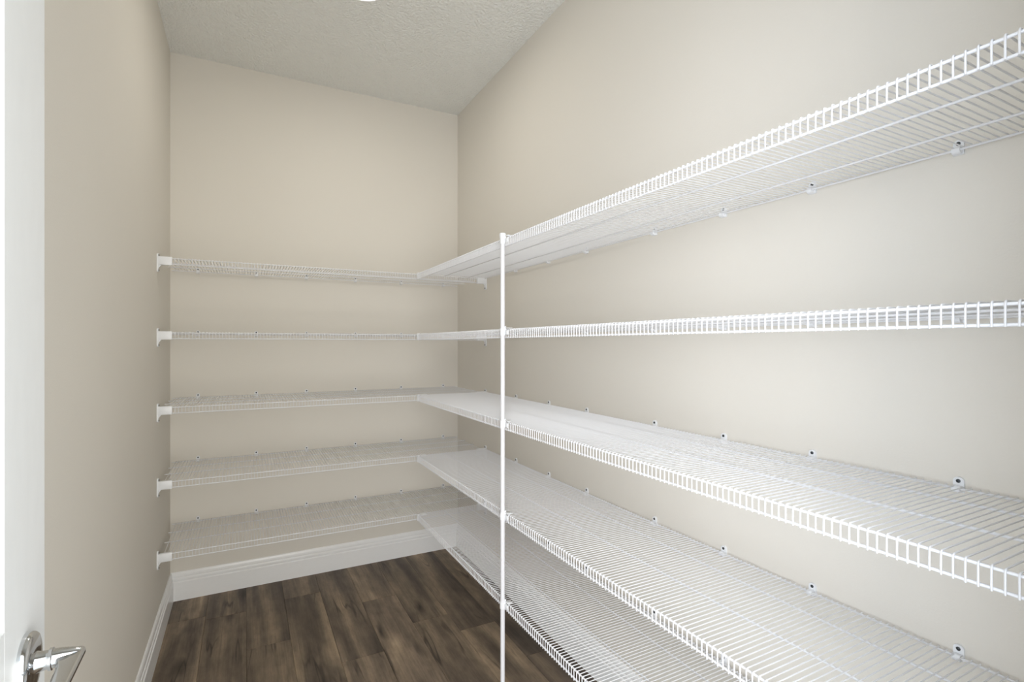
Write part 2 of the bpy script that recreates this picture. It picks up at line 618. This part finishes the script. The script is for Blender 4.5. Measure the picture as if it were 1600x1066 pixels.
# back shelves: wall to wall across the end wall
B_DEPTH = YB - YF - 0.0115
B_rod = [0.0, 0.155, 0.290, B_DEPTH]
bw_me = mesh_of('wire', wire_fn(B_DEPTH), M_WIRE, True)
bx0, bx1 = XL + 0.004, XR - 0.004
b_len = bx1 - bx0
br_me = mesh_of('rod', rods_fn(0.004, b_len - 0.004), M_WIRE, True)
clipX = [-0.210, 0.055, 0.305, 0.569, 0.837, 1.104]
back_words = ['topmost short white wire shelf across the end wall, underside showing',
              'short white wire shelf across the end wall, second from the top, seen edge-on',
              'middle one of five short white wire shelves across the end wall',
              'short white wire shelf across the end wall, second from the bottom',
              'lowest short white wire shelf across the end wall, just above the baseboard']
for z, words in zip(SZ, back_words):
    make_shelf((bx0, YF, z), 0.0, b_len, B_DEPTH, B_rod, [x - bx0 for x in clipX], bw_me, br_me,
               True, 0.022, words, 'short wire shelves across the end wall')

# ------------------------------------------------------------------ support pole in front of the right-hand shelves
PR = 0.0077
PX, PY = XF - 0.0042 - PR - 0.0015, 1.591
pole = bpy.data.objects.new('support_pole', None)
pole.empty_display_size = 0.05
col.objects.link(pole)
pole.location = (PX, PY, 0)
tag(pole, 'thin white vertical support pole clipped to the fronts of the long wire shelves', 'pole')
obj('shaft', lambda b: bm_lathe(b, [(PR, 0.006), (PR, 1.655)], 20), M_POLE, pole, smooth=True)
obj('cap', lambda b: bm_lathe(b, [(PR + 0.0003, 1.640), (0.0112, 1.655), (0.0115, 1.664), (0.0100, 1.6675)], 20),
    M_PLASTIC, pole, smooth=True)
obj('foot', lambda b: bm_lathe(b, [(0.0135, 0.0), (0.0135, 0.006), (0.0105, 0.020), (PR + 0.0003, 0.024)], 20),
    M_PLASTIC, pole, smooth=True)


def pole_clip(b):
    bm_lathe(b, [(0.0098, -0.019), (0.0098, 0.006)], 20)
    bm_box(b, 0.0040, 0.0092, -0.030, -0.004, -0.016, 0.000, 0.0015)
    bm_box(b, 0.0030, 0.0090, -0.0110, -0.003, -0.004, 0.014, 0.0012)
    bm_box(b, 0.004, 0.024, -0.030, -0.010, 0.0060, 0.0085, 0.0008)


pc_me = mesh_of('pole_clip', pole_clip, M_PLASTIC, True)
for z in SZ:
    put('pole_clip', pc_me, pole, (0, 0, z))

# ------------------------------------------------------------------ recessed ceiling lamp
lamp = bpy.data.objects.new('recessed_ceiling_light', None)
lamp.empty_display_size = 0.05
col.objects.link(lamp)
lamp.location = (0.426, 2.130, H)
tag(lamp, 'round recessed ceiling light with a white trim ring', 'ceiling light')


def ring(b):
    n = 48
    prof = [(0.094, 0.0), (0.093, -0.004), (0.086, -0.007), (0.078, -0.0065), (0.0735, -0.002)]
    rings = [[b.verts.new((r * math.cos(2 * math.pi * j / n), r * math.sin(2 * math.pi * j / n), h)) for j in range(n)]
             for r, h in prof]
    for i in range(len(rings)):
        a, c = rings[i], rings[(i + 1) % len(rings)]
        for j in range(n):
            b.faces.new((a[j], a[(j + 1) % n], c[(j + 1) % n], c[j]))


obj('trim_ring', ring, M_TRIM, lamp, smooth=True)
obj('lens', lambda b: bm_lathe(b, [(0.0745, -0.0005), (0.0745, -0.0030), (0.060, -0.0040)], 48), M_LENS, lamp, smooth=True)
☆ ☆ ☆
| Your goal |
Reproduce the whole listing above word for word, but not its pictures.

| Complete answer |
Write part 2 of the bpy script that recreates this picture. It picks up at line 618. This part finishes the script. The script is for Blender 4.5. Measure the picture as if it were 1600x1066 pixels.
# back shelves: wall to wall across the end wall
B_DEPTH = YB - YF - 0.0115
B_rod = [0.0, 0.155, 0.290, B_DEPTH]
bw_me = mesh_of('wire', wire_fn(B_DEPTH), M_WIRE, True)
bx0, bx1 = XL + 0.004, XR - 0.004
b_len = bx1 - bx0
br_me = mesh_of('rod', rods_fn(0.004, b_len - 0.004), M_WIRE, True)
clipX = [-0.210, 0.055, 0.305, 0.569, 0.837, 1.104]
back_words = ['topmost short white wire shelf across the end wall, underside showing',
              'short white wire shelf across the end wall, second from the top, seen edge-on',
              'middle one of five short white wire shelves across the end wall',
              'short white wire shelf across the end wall, second from the bottom',
              'lowest short white wire shelf across the end wall, just above the baseboard']
for z, words in zip(SZ, back_words):
    make_shelf((bx0, YF, z), 0.0, b_len, B_DEPTH, B_rod, [x - bx0 for x in clipX], bw_me, br_me,
               True, 0.022, words, 'short wire shelves across the end wall')

# ------------------------------------------------------------------ support pole in front of the right-hand shelves
PR = 0.0077
PX, PY = XF - 0.0042 - PR - 0.0015, 1.591
pole = bpy.data.objects.new('support_pole', None)
pole.empty_display_size = 0.05
col.objects.link(pole)
pole.location = (PX, PY, 0)
tag(pole, 'thin white vertical support pole clipped to the fronts of the long wire shelves', 'pole')
obj('shaft', lambda b: bm_lathe(b, [(PR, 0.006), (PR, 1.655)], 20), M_POLE, pole, smooth=True)
obj('cap', lambda b: bm_lathe(b, [(PR + 0.0003, 1.640), (0.0112, 1.655), (0.0115, 1.664), (0.0100, 1.6675)], 20),
    M_PLASTIC, pole, smooth=True)
obj('foot', lambda b: bm_lathe(b, [(0.0135, 0.0), (0.0135, 0.006), (0.0105, 0.020), (PR + 0.0003, 0.024)], 20),
    M_PLASTIC, pole, smooth=True)


def pole_clip(b):
    bm_lathe(b, [(0.0098, -0.019), (0.0098, 0.006)], 20)
    bm_box(b, 0.0040, 0.0092, -0.030, -0.004, -0.016, 0.000, 0.0015)
    bm_box(b, 0.0030, 0.0090, -0.0110, -0.003, -0.004, 0.014, 0.0012)
    bm_box(b, 0.004, 0.024, -0.030, -0.010, 0.0060, 0.0085, 0.0008)


pc_me = mesh_of('pole_clip', pole_clip, M_PLASTIC, True)
for z in SZ:
    put('pole_clip', pc_me, pole, (0, 0, z))

# ------------------------------------------------------------------ recessed ceiling lamp
lamp = bpy.data.objects.new('recessed_ceiling_light', None)
lamp.empty_display_size = 0.05
col.objects.link(lamp)
lamp.location = (0.426, 2.130, H)
tag(lamp, 'round recessed ceiling light with a white trim ring', 'ceiling light')


def ring(b):
    n = 48
    prof = [(0.094, 0.0), (0.093, -0.004), (0.086, -0.007), (0.078, -0.0065), (0.0735, -0.002)]
    rings = [[b.verts.new((r * math.cos(2 * math.pi * j / n), r * math.sin(2 * math.pi * j / n), h)) for j in range(n)]
             for r, h in prof]
    for i in range(len(rings)):
        a, c = rings[i], rings[(i + 1) % len(rings)]
        for j in range(n):
            b.faces.new((a[j], a[(j + 1) % n], c[(j + 1) % n], c[j]))


obj('trim_ring', ring, M_TRIM, lamp, smooth=True)
obj('lens', lambda b: bm_lathe(b, [(0.0745, -0.0005), (0.0745, -0.0030), (0.060, -0.0040)], 48), M_LENS, lamp, smooth=True)